五十音順キャラクター・ショートショート【い】
→ルールは2012年12月17日記事参照
いつもの道を弾むように進む。
一歩、白い砂上に跡が残された。
海に囲まれたこの小さな国では、どこまで行っても微かに磯の匂いがした。
この国に移住してくる仲間や人は時折不平を言っていたけれど、彼はそれが嫌いでない。
海は万物の生まれ故郷であり、いつか還る場所だ。形のあるものもないものも、生き物が作ったあらゆるものはやがて海に飲み込まれ、消え去っていく。
小さな彼の悩みや涙など、きっとひとつも残りはしない。
彼は振り向いて、通ってきた道に眼をやった。
彼が道に刻んだ足跡は、もう存在しない。
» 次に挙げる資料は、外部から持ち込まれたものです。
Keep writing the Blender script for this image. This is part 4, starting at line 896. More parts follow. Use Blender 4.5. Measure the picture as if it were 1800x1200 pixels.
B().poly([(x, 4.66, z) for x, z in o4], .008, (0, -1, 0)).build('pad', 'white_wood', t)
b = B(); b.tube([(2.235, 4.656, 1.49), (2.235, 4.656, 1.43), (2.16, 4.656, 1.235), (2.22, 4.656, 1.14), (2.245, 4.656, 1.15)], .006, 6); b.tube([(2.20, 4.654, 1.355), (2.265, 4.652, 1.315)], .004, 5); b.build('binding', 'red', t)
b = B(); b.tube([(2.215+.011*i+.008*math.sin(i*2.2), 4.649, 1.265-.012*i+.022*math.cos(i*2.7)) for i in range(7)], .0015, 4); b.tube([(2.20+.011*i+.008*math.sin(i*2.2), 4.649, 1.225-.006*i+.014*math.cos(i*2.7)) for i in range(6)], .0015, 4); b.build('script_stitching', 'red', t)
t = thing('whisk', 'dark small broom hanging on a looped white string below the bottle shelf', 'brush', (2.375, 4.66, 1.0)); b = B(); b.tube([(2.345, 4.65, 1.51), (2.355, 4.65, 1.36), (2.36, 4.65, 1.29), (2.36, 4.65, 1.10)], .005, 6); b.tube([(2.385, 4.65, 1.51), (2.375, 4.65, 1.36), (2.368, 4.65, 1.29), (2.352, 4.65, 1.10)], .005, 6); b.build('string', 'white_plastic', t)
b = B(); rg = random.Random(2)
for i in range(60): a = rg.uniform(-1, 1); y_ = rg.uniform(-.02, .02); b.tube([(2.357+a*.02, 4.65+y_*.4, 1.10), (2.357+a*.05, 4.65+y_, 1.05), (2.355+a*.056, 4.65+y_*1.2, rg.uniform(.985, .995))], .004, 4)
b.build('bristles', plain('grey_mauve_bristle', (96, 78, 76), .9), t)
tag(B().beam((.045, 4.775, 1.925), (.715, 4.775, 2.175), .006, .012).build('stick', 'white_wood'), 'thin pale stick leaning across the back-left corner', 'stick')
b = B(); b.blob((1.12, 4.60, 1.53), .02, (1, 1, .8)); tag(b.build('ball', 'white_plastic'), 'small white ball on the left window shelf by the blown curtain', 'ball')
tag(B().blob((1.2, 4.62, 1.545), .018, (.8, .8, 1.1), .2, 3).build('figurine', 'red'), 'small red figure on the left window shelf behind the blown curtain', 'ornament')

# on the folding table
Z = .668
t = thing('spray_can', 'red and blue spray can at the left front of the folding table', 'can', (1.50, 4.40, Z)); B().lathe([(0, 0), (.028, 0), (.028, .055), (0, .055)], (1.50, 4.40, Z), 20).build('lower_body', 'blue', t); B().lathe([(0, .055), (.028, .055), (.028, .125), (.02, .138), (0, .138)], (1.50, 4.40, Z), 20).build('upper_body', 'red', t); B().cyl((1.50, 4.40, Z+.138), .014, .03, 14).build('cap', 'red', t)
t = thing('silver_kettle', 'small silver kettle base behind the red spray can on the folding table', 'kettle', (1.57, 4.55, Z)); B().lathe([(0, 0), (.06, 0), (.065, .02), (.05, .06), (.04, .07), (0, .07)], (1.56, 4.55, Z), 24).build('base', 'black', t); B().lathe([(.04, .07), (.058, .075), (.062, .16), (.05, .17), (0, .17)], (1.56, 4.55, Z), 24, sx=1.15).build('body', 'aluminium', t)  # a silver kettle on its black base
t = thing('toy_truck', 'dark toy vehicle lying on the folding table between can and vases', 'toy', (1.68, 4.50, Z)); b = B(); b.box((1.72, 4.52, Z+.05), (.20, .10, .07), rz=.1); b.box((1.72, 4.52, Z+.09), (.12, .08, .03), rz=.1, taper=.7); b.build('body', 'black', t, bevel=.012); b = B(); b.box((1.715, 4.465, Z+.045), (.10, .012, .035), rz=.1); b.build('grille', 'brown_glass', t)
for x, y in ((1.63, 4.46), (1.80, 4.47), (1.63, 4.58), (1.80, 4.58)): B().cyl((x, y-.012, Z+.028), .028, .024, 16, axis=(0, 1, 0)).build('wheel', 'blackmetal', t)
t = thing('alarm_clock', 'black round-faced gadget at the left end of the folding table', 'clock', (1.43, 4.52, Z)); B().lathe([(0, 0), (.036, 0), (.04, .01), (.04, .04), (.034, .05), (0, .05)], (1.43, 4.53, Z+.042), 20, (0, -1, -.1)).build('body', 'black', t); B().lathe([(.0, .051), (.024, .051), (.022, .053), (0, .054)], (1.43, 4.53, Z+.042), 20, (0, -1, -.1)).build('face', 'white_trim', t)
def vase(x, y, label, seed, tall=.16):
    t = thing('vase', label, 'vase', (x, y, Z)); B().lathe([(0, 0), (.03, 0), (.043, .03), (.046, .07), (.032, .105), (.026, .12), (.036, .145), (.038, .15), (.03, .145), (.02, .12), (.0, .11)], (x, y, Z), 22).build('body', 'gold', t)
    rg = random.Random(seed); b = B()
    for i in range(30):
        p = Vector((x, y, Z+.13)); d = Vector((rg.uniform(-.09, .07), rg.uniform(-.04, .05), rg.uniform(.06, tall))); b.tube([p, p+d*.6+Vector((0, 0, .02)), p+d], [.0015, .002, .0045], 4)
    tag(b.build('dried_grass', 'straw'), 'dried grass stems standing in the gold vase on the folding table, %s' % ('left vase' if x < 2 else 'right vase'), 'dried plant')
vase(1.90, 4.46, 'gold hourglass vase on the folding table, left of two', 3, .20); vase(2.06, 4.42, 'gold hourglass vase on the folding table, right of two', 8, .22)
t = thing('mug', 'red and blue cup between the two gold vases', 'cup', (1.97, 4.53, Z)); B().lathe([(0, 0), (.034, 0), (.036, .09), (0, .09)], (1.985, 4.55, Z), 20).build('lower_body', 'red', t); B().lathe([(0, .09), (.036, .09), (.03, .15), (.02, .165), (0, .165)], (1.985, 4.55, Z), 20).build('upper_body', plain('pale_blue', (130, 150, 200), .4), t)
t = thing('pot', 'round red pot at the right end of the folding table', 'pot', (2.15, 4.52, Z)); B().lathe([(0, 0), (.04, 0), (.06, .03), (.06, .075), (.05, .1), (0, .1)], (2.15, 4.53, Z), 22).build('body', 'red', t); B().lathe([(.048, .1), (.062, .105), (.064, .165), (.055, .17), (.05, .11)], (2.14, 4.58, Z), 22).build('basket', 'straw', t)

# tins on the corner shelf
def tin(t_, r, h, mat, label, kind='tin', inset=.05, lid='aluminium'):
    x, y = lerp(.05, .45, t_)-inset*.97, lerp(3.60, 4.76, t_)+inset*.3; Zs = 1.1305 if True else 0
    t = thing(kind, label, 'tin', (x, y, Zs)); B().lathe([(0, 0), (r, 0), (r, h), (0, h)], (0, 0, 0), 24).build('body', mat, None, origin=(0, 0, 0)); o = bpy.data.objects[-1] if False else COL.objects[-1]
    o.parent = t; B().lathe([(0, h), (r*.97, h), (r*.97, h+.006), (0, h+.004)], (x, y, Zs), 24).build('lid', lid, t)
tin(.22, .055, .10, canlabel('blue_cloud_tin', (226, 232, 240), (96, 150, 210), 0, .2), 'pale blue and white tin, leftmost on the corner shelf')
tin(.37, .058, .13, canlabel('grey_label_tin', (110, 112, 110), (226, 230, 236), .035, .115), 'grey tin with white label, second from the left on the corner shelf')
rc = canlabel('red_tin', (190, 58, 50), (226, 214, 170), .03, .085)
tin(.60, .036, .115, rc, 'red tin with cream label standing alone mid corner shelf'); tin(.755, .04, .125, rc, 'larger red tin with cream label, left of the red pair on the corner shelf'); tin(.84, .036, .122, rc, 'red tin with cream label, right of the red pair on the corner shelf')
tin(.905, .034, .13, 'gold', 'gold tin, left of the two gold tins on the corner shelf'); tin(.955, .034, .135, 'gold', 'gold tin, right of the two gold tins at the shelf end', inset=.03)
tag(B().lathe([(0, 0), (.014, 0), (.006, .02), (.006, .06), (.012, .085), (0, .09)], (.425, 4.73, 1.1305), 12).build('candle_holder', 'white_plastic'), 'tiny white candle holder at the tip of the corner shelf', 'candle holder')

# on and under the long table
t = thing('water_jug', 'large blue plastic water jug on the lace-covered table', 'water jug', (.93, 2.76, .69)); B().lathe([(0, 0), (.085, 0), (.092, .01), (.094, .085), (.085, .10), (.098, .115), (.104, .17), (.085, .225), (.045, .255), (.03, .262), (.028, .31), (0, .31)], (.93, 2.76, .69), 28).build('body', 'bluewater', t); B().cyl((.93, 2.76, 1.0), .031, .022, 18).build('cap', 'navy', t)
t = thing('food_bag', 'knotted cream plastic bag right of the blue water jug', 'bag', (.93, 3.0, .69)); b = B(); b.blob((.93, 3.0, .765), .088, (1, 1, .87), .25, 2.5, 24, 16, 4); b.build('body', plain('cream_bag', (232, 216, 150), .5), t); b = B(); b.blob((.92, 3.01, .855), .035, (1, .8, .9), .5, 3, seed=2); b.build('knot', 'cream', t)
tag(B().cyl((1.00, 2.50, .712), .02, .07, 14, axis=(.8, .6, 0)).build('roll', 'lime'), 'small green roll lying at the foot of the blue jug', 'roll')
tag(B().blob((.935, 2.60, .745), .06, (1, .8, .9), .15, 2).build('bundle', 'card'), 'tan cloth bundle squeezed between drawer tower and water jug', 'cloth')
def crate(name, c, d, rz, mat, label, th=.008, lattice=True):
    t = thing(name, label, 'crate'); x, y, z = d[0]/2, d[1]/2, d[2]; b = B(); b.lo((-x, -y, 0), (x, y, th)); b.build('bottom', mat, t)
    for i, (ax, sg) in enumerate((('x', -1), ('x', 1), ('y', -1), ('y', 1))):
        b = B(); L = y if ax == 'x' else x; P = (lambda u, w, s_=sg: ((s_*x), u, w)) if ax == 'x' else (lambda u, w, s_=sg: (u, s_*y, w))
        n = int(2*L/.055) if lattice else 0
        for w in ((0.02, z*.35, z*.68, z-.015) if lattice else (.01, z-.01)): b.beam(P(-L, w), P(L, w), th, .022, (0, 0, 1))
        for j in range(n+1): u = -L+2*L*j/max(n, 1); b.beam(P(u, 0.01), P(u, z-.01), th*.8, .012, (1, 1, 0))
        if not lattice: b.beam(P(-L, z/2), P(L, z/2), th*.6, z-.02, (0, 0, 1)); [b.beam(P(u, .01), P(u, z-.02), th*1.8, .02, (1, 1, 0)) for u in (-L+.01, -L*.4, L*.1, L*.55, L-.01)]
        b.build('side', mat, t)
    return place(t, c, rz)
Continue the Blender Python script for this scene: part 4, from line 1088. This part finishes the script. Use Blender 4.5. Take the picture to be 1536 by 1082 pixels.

ただ、潮風が通り過ぎた気配があった。
いつかすべては海になる
……いむ(ゲーム「ワールド・ネバーランド〜ナルル王国物語〜」)
いむはワールドネバーランドのマスコットキャラクター。
和菓子「すあま」のような造形の「いむ」が、こんな哲学的な生き物だったなんて!
――と皆さま驚かれたことでしょう。私も、もっとほのぼのとした、いむと移住者のお話になることを想定して書き始めたので、大変驚きました。
ちなみに、このお話で取り上げた足跡の件は、「歩みにそって足跡が残り、一定時間が経過すると消える」という、お約束的なゲーム仕様のことです。
書き終わってから、いむは足跡が付かなかったかも……と思ったけれど、確認せず突き進みます。